Certainly that’s my own experience.
IMHO, as long as the senior types in these companies aren’t fixated in staying in B2C, they’ll have no problem finding new jobs and may even enjoy it more, so as I wrote in the previous post, it’s easier for them to leave.
I’m not sure if this was actually some kind of sinister plot, rather than incompetence and ego. You’re not the first to suggest that this is a way to lay people off without “having to pay severance”, but what really throws a wrench into that idea is that in most states they didn’t “have” to pay severance in the first place. That’s really more reliant on the employment offer or contract. There really wasn’t anything stopping these companies from just laying people off the normal way.
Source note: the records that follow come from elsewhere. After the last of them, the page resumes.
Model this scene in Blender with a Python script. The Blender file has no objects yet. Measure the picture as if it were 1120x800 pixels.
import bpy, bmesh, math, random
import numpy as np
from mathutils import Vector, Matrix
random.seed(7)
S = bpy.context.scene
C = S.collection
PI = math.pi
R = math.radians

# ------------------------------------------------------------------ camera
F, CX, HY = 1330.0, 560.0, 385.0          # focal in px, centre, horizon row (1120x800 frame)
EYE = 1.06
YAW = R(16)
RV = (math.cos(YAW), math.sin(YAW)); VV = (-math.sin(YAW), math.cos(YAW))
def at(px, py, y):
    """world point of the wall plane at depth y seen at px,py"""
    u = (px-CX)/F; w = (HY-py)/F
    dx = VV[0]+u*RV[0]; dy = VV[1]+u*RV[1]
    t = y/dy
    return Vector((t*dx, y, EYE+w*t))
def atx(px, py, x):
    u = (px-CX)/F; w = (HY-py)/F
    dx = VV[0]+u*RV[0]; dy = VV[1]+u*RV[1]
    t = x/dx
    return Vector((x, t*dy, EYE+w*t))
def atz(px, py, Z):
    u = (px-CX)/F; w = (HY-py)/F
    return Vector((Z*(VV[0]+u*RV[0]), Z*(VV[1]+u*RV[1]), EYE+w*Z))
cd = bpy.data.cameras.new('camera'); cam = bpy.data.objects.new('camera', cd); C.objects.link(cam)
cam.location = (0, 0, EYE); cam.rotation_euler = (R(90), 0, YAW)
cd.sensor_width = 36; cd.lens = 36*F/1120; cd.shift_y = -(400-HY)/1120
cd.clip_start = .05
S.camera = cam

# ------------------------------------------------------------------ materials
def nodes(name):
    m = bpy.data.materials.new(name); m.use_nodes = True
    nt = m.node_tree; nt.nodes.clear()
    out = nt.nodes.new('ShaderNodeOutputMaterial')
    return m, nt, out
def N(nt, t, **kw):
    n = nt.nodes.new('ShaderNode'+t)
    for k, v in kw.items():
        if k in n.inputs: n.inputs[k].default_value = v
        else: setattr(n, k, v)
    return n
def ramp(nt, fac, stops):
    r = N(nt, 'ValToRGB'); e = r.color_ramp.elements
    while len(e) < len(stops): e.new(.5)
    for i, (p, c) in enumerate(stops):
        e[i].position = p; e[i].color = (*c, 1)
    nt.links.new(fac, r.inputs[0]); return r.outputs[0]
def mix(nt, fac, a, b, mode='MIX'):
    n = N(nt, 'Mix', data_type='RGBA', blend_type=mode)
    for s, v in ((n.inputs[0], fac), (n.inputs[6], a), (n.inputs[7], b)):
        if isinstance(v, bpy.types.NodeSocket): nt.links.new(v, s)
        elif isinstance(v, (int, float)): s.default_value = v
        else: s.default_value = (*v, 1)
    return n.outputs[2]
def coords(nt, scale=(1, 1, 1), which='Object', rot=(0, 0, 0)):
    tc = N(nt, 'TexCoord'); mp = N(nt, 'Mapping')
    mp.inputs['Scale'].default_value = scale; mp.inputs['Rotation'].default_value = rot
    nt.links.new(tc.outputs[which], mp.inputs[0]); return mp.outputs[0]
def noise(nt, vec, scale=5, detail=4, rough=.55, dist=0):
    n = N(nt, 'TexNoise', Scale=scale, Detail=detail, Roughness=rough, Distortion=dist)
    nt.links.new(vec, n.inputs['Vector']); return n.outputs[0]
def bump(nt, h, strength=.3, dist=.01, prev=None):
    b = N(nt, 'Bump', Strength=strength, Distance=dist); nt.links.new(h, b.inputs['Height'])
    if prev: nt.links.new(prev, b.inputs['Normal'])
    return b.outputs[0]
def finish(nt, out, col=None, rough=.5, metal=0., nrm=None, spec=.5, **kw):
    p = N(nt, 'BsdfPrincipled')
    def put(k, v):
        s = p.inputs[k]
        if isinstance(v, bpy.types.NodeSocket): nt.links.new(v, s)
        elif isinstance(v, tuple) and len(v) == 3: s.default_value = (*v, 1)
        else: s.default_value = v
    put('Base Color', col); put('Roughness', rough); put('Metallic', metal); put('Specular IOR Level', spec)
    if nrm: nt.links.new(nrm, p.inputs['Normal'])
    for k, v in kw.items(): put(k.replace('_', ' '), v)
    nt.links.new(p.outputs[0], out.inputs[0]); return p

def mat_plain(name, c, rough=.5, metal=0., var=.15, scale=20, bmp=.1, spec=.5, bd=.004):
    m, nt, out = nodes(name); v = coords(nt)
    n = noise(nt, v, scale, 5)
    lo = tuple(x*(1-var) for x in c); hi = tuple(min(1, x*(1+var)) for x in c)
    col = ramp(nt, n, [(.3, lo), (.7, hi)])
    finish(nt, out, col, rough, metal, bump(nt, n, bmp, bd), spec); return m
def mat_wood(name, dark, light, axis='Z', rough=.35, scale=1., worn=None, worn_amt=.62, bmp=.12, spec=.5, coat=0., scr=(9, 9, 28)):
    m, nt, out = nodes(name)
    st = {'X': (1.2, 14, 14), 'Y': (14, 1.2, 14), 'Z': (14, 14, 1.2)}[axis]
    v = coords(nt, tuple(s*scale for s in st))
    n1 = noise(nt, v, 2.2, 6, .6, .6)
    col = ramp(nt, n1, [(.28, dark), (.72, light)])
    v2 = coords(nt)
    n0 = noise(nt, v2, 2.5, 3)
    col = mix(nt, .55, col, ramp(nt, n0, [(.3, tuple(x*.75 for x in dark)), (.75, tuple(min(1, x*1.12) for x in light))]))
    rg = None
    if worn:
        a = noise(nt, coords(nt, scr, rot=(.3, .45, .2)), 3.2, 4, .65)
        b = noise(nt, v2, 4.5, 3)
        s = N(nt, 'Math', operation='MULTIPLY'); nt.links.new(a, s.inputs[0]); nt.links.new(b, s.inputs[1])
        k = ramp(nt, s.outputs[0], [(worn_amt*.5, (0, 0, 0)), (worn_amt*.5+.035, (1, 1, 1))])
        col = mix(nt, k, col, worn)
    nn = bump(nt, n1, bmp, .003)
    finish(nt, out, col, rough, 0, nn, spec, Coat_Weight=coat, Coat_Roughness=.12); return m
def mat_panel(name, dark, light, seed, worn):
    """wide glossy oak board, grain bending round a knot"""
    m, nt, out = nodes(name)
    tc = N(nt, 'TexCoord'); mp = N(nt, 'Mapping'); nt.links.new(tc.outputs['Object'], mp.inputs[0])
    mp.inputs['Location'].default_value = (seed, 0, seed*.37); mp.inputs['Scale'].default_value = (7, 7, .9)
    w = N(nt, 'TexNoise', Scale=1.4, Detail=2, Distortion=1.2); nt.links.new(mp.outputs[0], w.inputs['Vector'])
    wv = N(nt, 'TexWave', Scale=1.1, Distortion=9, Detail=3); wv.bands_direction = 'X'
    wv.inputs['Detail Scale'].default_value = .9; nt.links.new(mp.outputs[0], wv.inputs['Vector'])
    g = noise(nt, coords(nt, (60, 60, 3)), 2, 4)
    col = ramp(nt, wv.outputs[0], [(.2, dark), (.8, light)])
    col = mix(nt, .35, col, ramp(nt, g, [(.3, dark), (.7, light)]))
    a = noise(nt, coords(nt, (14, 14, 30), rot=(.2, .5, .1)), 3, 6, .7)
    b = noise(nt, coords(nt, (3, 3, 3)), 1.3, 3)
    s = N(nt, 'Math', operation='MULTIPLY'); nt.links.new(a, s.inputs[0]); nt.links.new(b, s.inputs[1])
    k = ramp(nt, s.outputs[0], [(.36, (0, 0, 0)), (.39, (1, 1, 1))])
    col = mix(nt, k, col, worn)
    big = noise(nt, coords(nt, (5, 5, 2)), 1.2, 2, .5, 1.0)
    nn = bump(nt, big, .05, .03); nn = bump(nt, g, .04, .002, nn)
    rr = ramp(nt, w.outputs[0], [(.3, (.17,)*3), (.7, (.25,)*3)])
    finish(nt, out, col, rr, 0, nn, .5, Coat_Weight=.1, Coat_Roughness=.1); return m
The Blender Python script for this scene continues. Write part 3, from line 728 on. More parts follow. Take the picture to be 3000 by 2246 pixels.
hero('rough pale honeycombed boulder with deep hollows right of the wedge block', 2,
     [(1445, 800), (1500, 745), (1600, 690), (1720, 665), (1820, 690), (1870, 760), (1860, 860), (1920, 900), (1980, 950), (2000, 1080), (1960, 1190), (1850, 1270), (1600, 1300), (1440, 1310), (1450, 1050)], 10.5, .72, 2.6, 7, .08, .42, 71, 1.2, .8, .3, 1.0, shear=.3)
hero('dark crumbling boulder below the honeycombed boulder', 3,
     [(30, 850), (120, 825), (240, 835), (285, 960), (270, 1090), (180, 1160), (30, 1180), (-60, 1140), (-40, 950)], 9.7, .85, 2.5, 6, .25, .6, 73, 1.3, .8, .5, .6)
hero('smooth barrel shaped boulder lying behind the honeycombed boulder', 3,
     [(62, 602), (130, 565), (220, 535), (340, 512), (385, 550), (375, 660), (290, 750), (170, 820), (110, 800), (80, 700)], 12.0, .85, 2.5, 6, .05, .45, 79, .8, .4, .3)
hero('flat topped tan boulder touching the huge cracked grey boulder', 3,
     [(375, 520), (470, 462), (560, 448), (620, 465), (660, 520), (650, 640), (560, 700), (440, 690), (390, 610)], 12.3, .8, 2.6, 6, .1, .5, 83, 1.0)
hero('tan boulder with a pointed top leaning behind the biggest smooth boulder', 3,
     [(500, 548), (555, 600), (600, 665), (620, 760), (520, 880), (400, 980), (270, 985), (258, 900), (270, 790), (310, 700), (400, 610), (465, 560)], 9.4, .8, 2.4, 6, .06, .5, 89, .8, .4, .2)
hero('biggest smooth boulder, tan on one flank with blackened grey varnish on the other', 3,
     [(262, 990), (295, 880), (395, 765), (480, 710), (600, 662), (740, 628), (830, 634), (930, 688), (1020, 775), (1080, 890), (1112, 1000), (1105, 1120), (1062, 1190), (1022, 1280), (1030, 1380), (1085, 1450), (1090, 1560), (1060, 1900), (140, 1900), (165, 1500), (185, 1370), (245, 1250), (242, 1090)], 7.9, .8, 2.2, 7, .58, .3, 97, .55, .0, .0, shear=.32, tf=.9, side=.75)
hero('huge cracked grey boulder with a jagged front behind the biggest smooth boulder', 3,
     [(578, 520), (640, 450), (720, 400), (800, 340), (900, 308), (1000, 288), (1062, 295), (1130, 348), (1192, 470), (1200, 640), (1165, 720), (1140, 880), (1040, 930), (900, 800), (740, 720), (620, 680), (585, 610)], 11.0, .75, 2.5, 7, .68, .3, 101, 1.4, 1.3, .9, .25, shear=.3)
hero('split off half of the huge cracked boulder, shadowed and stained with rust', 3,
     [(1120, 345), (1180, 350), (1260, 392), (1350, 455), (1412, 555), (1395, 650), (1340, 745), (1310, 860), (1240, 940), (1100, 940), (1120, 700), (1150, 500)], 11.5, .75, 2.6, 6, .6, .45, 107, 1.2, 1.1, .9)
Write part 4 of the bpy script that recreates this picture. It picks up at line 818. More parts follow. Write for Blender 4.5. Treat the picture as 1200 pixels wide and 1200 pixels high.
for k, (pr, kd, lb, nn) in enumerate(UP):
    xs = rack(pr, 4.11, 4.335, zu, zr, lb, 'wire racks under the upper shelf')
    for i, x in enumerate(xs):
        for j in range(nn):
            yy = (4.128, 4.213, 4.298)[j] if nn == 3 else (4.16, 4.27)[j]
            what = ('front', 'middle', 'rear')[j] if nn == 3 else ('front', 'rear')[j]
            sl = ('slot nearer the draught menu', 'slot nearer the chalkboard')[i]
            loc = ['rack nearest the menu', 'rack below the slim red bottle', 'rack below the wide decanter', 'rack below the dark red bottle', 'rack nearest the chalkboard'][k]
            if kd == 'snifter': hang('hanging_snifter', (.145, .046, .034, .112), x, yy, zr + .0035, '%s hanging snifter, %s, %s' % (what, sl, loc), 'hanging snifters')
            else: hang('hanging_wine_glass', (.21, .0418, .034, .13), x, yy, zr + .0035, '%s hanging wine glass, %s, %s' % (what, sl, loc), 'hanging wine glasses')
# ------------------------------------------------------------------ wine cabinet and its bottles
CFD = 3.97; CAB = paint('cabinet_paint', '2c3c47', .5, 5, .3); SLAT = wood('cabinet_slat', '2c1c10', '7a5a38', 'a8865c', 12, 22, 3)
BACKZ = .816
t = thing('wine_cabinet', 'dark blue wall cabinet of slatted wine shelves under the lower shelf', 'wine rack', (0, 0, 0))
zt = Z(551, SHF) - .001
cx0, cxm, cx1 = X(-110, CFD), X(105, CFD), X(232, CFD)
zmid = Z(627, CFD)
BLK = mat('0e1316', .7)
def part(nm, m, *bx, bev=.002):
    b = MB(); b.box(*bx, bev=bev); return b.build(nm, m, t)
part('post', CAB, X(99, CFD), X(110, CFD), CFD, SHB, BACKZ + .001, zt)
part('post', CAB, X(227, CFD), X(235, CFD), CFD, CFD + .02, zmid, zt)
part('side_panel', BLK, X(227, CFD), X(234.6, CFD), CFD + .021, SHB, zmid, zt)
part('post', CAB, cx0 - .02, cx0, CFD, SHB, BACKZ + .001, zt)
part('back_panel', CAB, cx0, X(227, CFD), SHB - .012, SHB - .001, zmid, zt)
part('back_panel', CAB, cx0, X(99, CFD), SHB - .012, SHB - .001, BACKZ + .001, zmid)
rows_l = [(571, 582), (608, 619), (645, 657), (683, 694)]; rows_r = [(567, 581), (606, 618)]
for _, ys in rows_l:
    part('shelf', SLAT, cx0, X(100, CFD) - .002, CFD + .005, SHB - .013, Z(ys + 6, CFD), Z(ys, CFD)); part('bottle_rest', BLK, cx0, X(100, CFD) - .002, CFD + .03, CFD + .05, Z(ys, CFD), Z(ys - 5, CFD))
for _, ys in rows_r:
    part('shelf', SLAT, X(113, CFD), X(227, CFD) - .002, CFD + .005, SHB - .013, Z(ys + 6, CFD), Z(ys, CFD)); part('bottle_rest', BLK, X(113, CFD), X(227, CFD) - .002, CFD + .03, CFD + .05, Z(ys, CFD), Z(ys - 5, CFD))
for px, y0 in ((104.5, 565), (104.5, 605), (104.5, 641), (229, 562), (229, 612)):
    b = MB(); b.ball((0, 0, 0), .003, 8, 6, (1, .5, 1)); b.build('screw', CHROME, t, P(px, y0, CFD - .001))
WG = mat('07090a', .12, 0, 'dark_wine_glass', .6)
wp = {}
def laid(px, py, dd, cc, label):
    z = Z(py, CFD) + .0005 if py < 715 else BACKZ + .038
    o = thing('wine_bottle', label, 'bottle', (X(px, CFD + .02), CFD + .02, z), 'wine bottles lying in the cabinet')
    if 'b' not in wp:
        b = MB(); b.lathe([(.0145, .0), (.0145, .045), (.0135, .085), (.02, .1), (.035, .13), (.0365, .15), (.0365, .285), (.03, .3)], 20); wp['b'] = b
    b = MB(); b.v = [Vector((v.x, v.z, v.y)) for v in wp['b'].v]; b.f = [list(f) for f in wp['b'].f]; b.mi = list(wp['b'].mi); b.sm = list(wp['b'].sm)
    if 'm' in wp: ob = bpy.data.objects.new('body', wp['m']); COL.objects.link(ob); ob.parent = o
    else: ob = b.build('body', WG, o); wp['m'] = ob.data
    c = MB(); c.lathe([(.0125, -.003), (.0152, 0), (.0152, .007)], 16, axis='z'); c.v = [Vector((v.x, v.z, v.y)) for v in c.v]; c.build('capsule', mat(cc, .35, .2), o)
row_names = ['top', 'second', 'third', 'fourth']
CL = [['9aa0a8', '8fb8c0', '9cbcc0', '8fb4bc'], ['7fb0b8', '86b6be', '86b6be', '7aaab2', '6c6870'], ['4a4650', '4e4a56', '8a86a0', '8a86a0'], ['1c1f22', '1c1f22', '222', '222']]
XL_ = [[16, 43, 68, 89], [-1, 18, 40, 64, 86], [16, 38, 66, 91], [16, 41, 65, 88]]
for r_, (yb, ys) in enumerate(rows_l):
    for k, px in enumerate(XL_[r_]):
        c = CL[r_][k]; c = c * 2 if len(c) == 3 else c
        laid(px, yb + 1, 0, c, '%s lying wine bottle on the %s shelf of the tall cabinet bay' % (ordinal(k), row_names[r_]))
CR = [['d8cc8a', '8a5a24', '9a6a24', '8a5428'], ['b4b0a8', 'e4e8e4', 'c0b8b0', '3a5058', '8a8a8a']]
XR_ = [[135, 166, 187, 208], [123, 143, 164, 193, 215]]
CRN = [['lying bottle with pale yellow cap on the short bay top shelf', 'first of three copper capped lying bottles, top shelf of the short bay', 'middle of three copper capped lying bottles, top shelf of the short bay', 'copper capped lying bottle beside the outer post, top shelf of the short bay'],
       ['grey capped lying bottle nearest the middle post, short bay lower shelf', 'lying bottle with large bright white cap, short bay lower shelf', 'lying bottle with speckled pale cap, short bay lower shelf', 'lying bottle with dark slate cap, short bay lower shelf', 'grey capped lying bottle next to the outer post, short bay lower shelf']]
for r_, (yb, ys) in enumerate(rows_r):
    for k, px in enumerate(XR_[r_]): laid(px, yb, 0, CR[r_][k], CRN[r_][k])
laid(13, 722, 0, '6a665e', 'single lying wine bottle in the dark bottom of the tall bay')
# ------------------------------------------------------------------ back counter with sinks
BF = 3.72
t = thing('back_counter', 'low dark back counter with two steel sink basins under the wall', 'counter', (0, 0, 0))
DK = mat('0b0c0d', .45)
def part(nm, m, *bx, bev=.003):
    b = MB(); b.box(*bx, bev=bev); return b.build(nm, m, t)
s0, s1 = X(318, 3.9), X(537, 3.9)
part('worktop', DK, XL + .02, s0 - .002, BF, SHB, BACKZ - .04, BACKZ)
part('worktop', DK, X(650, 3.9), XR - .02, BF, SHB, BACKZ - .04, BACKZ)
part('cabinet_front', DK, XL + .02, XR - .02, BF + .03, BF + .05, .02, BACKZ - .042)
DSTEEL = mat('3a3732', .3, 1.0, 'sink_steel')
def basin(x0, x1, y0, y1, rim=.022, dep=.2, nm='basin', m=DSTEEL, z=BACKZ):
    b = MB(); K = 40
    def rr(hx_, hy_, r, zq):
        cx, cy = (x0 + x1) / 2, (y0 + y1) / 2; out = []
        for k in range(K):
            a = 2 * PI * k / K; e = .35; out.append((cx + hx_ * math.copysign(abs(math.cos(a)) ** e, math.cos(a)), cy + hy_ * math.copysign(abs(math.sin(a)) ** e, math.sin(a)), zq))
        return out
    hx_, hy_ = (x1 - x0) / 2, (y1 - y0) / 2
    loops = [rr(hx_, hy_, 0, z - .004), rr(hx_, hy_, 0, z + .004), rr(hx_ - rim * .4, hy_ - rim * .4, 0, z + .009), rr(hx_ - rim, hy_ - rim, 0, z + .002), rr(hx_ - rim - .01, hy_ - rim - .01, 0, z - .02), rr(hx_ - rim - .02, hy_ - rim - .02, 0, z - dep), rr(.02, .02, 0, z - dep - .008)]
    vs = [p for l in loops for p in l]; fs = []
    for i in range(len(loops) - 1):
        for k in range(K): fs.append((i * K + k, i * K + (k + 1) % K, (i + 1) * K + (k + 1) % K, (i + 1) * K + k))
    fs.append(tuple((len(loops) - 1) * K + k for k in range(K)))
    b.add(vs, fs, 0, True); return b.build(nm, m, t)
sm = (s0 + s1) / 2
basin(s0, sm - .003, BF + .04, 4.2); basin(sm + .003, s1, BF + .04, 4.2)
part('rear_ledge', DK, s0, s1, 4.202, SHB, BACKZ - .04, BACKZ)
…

The only other justification I’ve seen is that it’s a way to “avoid bad press”. But clearly it doesn’t because we all still know this is happening and we’re all still just as unhappy about it. If anything, it’s better for a company to just lay people off and spin it as a “cost saving measure” to appease shareholders, than make it look like top talent is leaving of their own volition. The latter makes the company look bad to both the general population and its shareholders.
in most states they didn’t “have” to pay severance in the first place. That’s really more reliant on the employment offer or contract
99% of the world lives outside America.
Deep breaths. You’ll be fine, but it may be a bit traumatic to learn.
Yup.
Sure, the long term productivity and quality takes a nosedive, but the shareholders don’t care about that as long as the numbers for the next quarter look better.
What’s worse is they’ll make young upstarts feel like “heroes” for figuring out a problem that wasn’t a problem until they lost all that senior staff.
Never realizing it wouldn’t have been a problem to solve if they company hadn’t purposefully shitcanned all that institutional knowledge and that they’re being way underpaid for solving the issue.
Then this same cycle will happen to them too, when they’re too old to change careers easily.